WHAT IS BEING ASKED - Extract the whole listing as it stands. Do not include the pictures.

DATASET CONTENT -
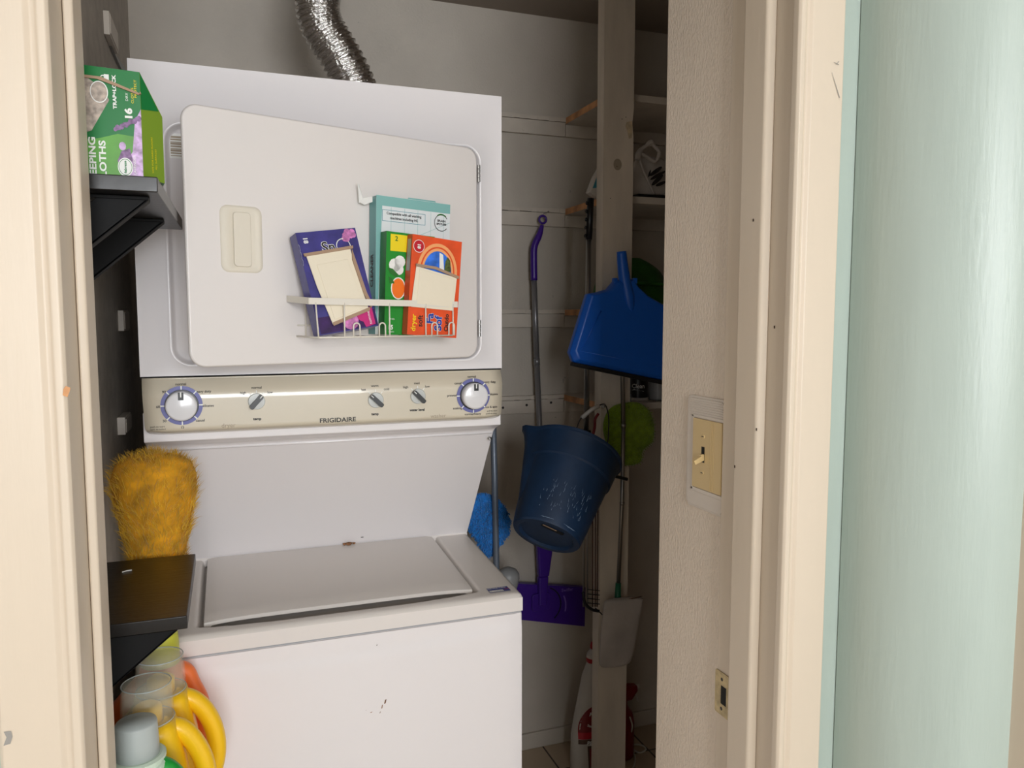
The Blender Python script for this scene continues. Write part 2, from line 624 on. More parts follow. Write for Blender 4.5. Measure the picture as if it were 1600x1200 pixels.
# light switch with its oversized plate
sw = thing('light_switch', 'ivory toggle light switch set in a large white ribbed wall plate', 'light switch', (0.733, 1.05, 1.15))
fm = frame((0.7328, 1.0675, 1.2485), (0, -1, 0), (0, 0, 1))
mb = MB('plate')
x0, x1, z0, z1 = -.0565, .0540, -.094, .094
mb.prism(rrect(x0, z0, x1, z1, .012), 0.0, 0.004, None, fm)
mb.prism(rrect(x0 + .006, z0 + .004, x1 - .004, z1 - .004, .009), 0.004, 0.0065, None, fm)
for i in range(7):
    z = .062 + i * .0038
    mb.box((x0 + .012, z, .0065), (x1 - .006, z + .0018, .0076), None, fm)
for a in ((-.036, -.0635, -.031, .063),):
    mb.box((a[0], a[1], .0065), (a[2], a[3], .0085), None, fm)
mb.box((-.036, -.0655, .0065), (.0515, -.059, .0085), None, fm)
mb.box((-.036, .059, .0065), (.0515, .0635, .0085), None, fm)
mb.build('surround', sw, bevel=0.001)
mb = MB('ivoryplate')
mb.box((-.0305, -.0575, .0066), (.0500, .0575, .0098), None, fm)
for x in (.020, .024, .028):
    mb.box((x, -.056, .0098), (x + .0015, .056, .0104), None, fm)
mb.rect(-.0045, -.013, .0045, .013, 'dark', fm, .0100)
mb.build('switch_plate', sw, bevel=0.0006)
mb = MB('ivoryplate')
fr = frame(fm((0, -.003, .0095)), fm((1, 0, 0)) - fm((0, 0, 0)), (0, 0, 1))
mb.box((-.0035, -.005, 0), (.0035, .004, .006), None, fr)
mb.add([fr(p) for p in ((-.003, -.012, .016), (.003, -.012, .016), (.003, -.006, .019), (-.003, -.006, .019),
                        (-.0038, -.006, 0), (.0038, -.006, 0), (.0038, .004, 0), (-.0038, .004, 0))],
       [(0, 1, 2, 3), (0, 4, 5, 1), (1, 5, 6, 2), (2, 6, 7, 3), (3, 7, 4, 0)])
mb.build('toggle', sw)
for z in (.030, -.030):
    mb = MB('ivoryplate')
    mb.lathe([(0.0038, 0), (0.0034, .0012), (0, .0016)], None, frame(fm((0, z, .0098)), (0, -1, 0), (0, 0, 1)), 16)
    mb.box((-.003, z - .0005, .0112), (.003, z + .0005, .0118), 'ink', fm)
    mb.build('screw', sw)

# ============================================================ closet shelves and cleats
SH = [(2.112, 'highest, above the white bag'), (1.823, 'holding the white bag'),
      (1.497, 'holding the green bag'), (1.216, 'holding the black can')]
for z, w in SH:
    t = thing('closet_shelf', 'white closet shelf with raw sawn left edge, ' + w, 'shelf',
              (1.4, 2.2, z - .02), 'closet shelves on the back wall')
    mb = MB('wood')
    x0, x1 = 1.044, 1.745
    mb.box((x0, 2.034, z - .020), (x1, BACK - .001, z))
    mb.build('board', t, bevel=0.001)
    mb = MB('cut')
    n = 16
    for i in range(n):
        y0, y1 = 2.036 + (BACK - .022 - 2.036) * i / n, 2.036 + (BACK - .022 - 2.036) * (i + 1) / n
        mb.box((x0 - .0014 - .0006 * random.random(), y0, z - .0195), (x0, y1, z - .0005))
    mb.build('sawn_edge', t, label='raw orange-brown sawn wood edge')
    mb = MB('wood')                                   # the sliver of old shelf left along the wall
    n = 30
    for i in range(n):
        a, b = .45 + (x0 - .45) * i / n, .45 + (x0 - .45) * (i + 1) / n
        d = .017 + .0022 * random.random()
        mb.box((a, BACK - d, z - .012 - .002 * random.random()), (b, BACK - .001, z - .001 * random.random()))
    mb.build('remnant', t)
for k, (z, w) in enumerate(SH):
    t = thing('shelf_cleat', 'white painted cleat under the closet shelf ' + w, 'cleat',
              (1.1, 2.36, z - .055), 'cleats under the closet shelves')
    mb = MB('wood')
    zt = z - .0205
    mb.box((.45, BACK - .016, z - .058), (1.043, BACK - .0008, z - .0145))
    mb.box((1.0445, BACK - .016, z - .058), (1.745, BACK - .0008, zt))
    mb.build('strip', t, bevel=0.0008)
    if k == 3:
        for u, v in ((786, 637), (823, 633), (861, 629)):
            p = at('Y', BACK - .0165, u, v)
            q = MB('ink')
            q.lathe([(0.0042, 0), (0.003, .002)], None, frame(p, (1, 0, 0), (0, 0, 1)), 12)
            q.build('screw', t)
    else:
        p = at('Y', BACK - .0165, (818, 888, 905)[k], (202, 340, 496)[k])
        q = MB('wood')
        q.lathe([(0.0035, 0), (0.003, .0015)], None, frame(p, (1, 0, 0), (0, 0, 1)), 12)
        q.build('screw', t)
# little marks on the back wall (old screw holes)
mb = MB('smudge')
for u, v, a, b in ((880, 595, 1.5, 9), (883, 590, 4, 1.2), (864, 463, 1, 5), (891, 299, 1.5, 5), (868, 652, 4, 1.5), (560, 35, 1.5, 1)):
    p = at('Y', BACK - .0006, u, v)
    mb.box((p.x - a * .0008, p.y, p.z - b * .0008), (p.x + a * .0008, p.y + .0004, p.z + b * .0008))
struct(mb.build('wall_marks_back'))

# the post in front of the shelves
mb = MB('post')
PX0, PX1, PY0, PY1 = 1.000, 1.0945, 1.990, 2.030
outl = []
n = 60
for i in range(n + 1):
    z = CEIL - .002 - (CEIL - .004) * i / n
    o_ = .0008 * noise.noise(V((z * 9, 0, 3)))
    if 1.98 < z < 2.03:
        o_ -= .007 * math.sin((z - 1.98) / .05 * PI) * (1 + .4 * noise.noise(V((z * 60, 5, 0))))
    outl.append((o_, z))
left = [(PX0 + .0008 * noise.noise(V((z * 14, 9, 3))), z) for _, z in outl]
poly = [(PX1 + o_, z) for o_, z in outl] + left[::-1]
fm = frame((0, PY0, 0), (1, 0, 0), (0, 0, 1))
vs = [V((x, PY0, z)) for x, z in poly] + [V((x, PY1, z)) for x, z in poly]
N = len(poly)
m1 = N // 2
fs = []
for i in range(m1 - 1):
    fs += [(i, i + 1, N - 2 - i, N - 1 - i), (N + i, N + N - 1 - i, N + N - 2 - i, N + i + 1)]
for i in range(N):
    j = (i + 1) % N
    fs.append((i, N + i, N + j, j))
mb.add(vs, fs)
p = at('Y', PY0 - .0006, 984, 198)
mb.poly([(-.010, .012), (.006, .016), (.009, .002), (.007, -.03), (-.002, -.034), (-.008, -.012), (-.014, 0)], 'peel',
        frame(p, (1, 0, 0), (0, 0, 1)))
post = tag(mb.build('wooden_post'), 'white painted upright wooden post with a chipped edge, in front of the closet shelves', 'post')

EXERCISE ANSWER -
The Blender Python script for this scene continues. Write part 2, from line 624 on. More parts follow. Write for Blender 4.5. Measure the picture as if it were 1600x1200 pixels.
# light switch with its oversized plate
sw = thing('light_switch', 'ivory toggle light switch set in a large white ribbed wall plate', 'light switch', (0.733, 1.05, 1.15))
fm = frame((0.7328, 1.0675, 1.2485), (0, -1, 0), (0, 0, 1))
mb = MB('plate')
x0, x1, z0, z1 = -.0565, .0540, -.094, .094
mb.prism(rrect(x0, z0, x1, z1, .012), 0.0, 0.004, None, fm)
mb.prism(rrect(x0 + .006, z0 + .004, x1 - .004, z1 - .004, .009), 0.004, 0.0065, None, fm)
for i in range(7):
    z = .062 + i * .0038
    mb.box((x0 + .012, z, .0065), (x1 - .006, z + .0018, .0076), None, fm)
for a in ((-.036, -.0635, -.031, .063),):
    mb.box((a[0], a[1], .0065), (a[2], a[3], .0085), None, fm)
mb.box((-.036, -.0655, .0065), (.0515, -.059, .0085), None, fm)
mb.box((-.036, .059, .0065), (.0515, .0635, .0085), None, fm)
mb.build('surround', sw, bevel=0.001)
mb = MB('ivoryplate')
mb.box((-.0305, -.0575, .0066), (.0500, .0575, .0098), None, fm)
for x in (.020, .024, .028):
    mb.box((x, -.056, .0098), (x + .0015, .056, .0104), None, fm)
mb.rect(-.0045, -.013, .0045, .013, 'dark', fm, .0100)
mb.build('switch_plate', sw, bevel=0.0006)
mb = MB('ivoryplate')
fr = frame(fm((0, -.003, .0095)), fm((1, 0, 0)) - fm((0, 0, 0)), (0, 0, 1))
mb.box((-.0035, -.005, 0), (.0035, .004, .006), None, fr)
mb.add([fr(p) for p in ((-.003, -.012, .016), (.003, -.012, .016), (.003, -.006, .019), (-.003, -.006, .019),
                        (-.0038, -.006, 0), (.0038, -.006, 0), (.0038, .004, 0), (-.0038, .004, 0))],
       [(0, 1, 2, 3), (0, 4, 5, 1), (1, 5, 6, 2), (2, 6, 7, 3), (3, 7, 4, 0)])
mb.build('toggle', sw)
for z in (.030, -.030):
    mb = MB('ivoryplate')
    mb.lathe([(0.0038, 0), (0.0034, .0012), (0, .0016)], None, frame(fm((0, z, .0098)), (0, -1, 0), (0, 0, 1)), 16)
    mb.box((-.003, z - .0005, .0112), (.003, z + .0005, .0118), 'ink', fm)
    mb.build('screw', sw)

# ============================================================ closet shelves and cleats
SH = [(2.112, 'highest, above the white bag'), (1.823, 'holding the white bag'),
      (1.497, 'holding the green bag'), (1.216, 'holding the black can')]
for z, w in SH:
    t = thing('closet_shelf', 'white closet shelf with raw sawn left edge, ' + w, 'shelf',
              (1.4, 2.2, z - .02), 'closet shelves on the back wall')
    mb = MB('wood')
    x0, x1 = 1.044, 1.745
    mb.box((x0, 2.034, z - .020), (x1, BACK - .001, z))
    mb.build('board', t, bevel=0.001)
    mb = MB('cut')
    n = 16
    for i in range(n):
        y0, y1 = 2.036 + (BACK - .022 - 2.036) * i / n, 2.036 + (BACK - .022 - 2.036) * (i + 1) / n
        mb.box((x0 - .0014 - .0006 * random.random(), y0, z - .0195), (x0, y1, z - .0005))
    mb.build('sawn_edge', t, label='raw orange-brown sawn wood edge')
    mb = MB('wood')                                   # the sliver of old shelf left along the wall
    n = 30
    for i in range(n):
        a, b = .45 + (x0 - .45) * i / n, .45 + (x0 - .45) * (i + 1) / n
        d = .017 + .0022 * random.random()
        mb.box((a, BACK - d, z - .012 - .002 * random.random()), (b, BACK - .001, z - .001 * random.random()))
    mb.build('remnant', t)
for k, (z, w) in enumerate(SH):
    t = thing('shelf_cleat', 'white painted cleat under the closet shelf ' + w, 'cleat',
              (1.1, 2.36, z - .055), 'cleats under the closet shelves')
    mb = MB('wood')
    zt = z - .0205
    mb.box((.45, BACK - .016, z - .058), (1.043, BACK - .0008, z - .0145))
    mb.box((1.0445, BACK - .016, z - .058), (1.745, BACK - .0008, zt))
    mb.build('strip', t, bevel=0.0008)
    if k == 3:
        for u, v in ((786, 637), (823, 633), (861, 629)):
            p = at('Y', BACK - .0165, u, v)
            q = MB('ink')
            q.lathe([(0.0042, 0), (0.003, .002)], None, frame(p, (1, 0, 0), (0, 0, 1)), 12)
            q.build('screw', t)
    else:
        p = at('Y', BACK - .0165, (818, 888, 905)[k], (202, 340, 496)[k])
        q = MB('wood')
        q.lathe([(0.0035, 0), (0.003, .0015)], None, frame(p, (1, 0, 0), (0, 0, 1)), 12)
        q.build('screw', t)
# little marks on the back wall (old screw holes)
mb = MB('smudge')
for u, v, a, b in ((880, 595, 1.5, 9), (883, 590, 4, 1.2), (864, 463, 1, 5), (891, 299, 1.5, 5), (868, 652, 4, 1.5), (560, 35, 1.5, 1)):
    p = at('Y', BACK - .0006, u, v)
    mb.box((p.x - a * .0008, p.y, p.z - b * .0008), (p.x + a * .0008, p.y + .0004, p.z + b * .0008))
struct(mb.build('wall_marks_back'))

# the post in front of the shelves
mb = MB('post')
PX0, PX1, PY0, PY1 = 1.000, 1.0945, 1.990, 2.030
outl = []
n = 60
for i in range(n + 1):
    z = CEIL - .002 - (CEIL - .004) * i / n
    o_ = .0008 * noise.noise(V((z * 9, 0, 3)))
    if 1.98 < z < 2.03:
        o_ -= .007 * math.sin((z - 1.98) / .05 * PI) * (1 + .4 * noise.noise(V((z * 60, 5, 0))))
    outl.append((o_, z))
left = [(PX0 + .0008 * noise.noise(V((z * 14, 9, 3))), z) for _, z in outl]
poly = [(PX1 + o_, z) for o_, z in outl] + left[::-1]
fm = frame((0, PY0, 0), (1, 0, 0), (0, 0, 1))
vs = [V((x, PY0, z)) for x, z in poly] + [V((x, PY1, z)) for x, z in poly]
N = len(poly)
m1 = N // 2
fs = []
for i in range(m1 - 1):
    fs += [(i, i + 1, N - 2 - i, N - 1 - i), (N + i, N + N - 1 - i, N + N - 2 - i, N + i + 1)]
for i in range(N):
    j = (i + 1) % N
    fs.append((i, N + i, N + j, j))
mb.add(vs, fs)
p = at('Y', PY0 - .0006, 984, 198)
mb.poly([(-.010, .012), (.006, .016), (.009, .002), (.007, -.03), (-.002, -.034), (-.008, -.012), (-.014, 0)], 'peel',
        frame(p, (1, 0, 0), (0, 0, 1)))
post = tag(mb.build('wooden_post'), 'white painted upright wooden post with a chipped edge, in front of the closet shelves', 'post')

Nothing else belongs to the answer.